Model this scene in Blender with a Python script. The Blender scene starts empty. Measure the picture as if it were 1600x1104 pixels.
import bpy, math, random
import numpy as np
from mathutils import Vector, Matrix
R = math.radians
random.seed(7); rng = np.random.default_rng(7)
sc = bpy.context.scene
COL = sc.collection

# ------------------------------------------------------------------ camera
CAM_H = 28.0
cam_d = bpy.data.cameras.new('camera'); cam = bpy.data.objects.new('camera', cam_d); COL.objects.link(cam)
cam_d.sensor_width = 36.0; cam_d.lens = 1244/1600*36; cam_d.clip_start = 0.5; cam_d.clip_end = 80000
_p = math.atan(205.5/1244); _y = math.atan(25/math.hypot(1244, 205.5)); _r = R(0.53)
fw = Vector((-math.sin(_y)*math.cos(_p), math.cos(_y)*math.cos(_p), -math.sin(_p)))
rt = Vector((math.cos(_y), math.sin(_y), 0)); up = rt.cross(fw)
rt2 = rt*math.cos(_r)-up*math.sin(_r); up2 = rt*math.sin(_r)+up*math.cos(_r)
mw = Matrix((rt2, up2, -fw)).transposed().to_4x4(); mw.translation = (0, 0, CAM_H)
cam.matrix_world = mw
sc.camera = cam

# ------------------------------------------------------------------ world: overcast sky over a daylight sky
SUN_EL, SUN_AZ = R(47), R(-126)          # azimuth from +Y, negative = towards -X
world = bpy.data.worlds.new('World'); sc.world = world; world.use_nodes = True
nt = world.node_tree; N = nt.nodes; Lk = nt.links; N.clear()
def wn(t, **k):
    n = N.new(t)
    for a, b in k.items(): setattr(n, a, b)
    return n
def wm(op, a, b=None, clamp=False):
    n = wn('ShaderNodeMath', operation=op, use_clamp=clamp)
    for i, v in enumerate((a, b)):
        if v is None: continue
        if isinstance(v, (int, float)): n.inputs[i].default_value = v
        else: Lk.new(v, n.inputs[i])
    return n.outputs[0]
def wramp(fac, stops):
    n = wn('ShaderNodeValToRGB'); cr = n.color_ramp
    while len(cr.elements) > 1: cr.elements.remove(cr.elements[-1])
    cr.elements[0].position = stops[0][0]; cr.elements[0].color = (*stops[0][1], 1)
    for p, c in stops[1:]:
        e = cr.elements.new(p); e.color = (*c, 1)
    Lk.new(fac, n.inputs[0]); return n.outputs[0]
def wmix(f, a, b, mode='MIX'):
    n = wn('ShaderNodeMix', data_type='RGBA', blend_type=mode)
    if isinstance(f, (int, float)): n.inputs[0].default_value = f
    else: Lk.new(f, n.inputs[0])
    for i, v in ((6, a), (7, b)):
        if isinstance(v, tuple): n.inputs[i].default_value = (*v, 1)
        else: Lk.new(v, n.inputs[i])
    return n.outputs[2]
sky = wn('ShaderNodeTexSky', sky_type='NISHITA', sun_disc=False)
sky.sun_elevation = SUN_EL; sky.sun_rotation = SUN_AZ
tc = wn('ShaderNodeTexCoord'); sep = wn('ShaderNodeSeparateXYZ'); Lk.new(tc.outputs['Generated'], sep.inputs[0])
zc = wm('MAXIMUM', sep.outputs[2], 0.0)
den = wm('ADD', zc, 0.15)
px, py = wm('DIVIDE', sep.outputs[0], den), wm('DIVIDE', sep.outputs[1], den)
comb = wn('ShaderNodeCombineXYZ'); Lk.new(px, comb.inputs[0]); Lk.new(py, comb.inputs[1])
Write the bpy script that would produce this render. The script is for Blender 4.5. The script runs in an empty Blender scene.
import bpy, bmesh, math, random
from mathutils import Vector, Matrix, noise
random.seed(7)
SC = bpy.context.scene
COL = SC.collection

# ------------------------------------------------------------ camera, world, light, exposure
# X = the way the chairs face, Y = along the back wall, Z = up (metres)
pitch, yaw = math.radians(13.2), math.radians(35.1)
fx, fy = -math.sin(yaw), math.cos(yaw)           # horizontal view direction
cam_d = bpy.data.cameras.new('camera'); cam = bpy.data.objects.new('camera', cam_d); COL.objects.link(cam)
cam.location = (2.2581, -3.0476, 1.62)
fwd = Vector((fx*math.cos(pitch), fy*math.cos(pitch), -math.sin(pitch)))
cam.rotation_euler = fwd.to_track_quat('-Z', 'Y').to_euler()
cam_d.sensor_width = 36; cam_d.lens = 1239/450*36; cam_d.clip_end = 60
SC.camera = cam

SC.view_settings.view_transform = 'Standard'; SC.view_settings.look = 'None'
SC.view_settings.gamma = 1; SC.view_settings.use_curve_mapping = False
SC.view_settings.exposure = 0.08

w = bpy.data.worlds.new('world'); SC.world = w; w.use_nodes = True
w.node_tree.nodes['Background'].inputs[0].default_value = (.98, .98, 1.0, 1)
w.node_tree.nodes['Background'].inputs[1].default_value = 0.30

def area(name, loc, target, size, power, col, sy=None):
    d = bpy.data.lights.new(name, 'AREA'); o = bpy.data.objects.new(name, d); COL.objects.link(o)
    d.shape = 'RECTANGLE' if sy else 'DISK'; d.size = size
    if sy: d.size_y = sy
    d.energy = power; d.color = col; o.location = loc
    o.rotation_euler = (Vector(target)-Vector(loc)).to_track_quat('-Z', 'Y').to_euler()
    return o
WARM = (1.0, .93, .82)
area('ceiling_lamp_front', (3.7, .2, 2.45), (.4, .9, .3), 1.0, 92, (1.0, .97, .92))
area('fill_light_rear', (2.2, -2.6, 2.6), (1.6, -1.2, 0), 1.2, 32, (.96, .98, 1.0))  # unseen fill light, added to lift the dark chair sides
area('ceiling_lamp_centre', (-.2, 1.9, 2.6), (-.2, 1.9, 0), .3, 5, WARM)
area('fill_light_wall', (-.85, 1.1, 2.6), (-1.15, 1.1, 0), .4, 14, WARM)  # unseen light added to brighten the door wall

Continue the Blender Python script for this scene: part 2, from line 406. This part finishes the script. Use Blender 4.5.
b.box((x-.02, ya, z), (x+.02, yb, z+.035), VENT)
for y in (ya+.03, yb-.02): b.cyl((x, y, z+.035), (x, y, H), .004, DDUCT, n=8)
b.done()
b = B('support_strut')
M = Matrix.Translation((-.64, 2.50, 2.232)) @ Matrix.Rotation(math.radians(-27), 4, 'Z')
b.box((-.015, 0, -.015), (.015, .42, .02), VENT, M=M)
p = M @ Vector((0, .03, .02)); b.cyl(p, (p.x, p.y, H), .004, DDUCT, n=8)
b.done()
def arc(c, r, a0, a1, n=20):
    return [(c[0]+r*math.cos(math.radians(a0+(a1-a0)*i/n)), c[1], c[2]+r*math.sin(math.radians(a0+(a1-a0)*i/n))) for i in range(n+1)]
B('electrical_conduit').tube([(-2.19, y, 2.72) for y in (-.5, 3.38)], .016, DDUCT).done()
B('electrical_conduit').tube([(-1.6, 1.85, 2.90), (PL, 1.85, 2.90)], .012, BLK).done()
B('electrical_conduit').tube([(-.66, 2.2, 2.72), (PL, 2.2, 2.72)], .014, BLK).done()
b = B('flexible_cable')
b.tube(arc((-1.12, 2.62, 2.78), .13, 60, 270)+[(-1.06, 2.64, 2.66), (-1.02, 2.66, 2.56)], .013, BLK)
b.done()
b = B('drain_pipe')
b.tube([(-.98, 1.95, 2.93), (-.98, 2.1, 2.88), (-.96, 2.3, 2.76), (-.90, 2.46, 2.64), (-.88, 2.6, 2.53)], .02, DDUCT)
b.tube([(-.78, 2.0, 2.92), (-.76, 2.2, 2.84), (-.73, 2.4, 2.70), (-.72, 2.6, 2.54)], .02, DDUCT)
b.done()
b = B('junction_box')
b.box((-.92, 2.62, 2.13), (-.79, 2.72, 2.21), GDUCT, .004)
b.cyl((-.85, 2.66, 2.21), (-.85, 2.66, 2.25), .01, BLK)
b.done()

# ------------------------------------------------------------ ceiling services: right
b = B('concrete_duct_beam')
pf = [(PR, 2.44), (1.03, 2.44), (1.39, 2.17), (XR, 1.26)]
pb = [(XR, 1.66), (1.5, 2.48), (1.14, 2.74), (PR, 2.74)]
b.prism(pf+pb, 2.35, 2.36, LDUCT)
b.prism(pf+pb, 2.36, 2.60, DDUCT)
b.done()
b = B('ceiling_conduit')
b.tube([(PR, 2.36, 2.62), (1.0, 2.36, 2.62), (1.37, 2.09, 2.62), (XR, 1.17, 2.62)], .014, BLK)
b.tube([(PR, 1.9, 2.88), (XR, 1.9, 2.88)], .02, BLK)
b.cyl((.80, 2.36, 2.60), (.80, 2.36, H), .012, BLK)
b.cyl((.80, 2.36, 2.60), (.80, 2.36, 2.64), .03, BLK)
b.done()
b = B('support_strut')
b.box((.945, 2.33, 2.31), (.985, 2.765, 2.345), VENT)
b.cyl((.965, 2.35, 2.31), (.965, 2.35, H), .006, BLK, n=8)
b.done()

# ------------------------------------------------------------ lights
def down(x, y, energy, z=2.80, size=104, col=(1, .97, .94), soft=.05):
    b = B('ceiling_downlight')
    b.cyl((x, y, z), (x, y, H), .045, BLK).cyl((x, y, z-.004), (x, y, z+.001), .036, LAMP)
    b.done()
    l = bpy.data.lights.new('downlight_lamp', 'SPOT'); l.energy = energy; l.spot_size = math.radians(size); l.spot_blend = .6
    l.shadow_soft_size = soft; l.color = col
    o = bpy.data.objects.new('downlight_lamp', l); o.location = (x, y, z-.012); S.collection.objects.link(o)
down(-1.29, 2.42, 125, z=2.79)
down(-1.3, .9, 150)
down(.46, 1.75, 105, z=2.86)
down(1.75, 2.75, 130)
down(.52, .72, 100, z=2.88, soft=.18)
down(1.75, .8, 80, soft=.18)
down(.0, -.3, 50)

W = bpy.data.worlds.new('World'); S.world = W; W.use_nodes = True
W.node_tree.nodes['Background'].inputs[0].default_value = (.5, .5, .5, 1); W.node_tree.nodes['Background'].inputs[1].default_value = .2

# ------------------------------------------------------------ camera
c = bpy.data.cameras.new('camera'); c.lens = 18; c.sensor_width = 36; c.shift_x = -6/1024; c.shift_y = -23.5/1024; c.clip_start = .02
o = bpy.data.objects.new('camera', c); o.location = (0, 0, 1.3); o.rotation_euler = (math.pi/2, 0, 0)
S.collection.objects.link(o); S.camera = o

THE EXERCISE:
The lines above form a set of records; determine how many of them contain the string "Blender" and give that number alone.

OUTPUT BELOW:
3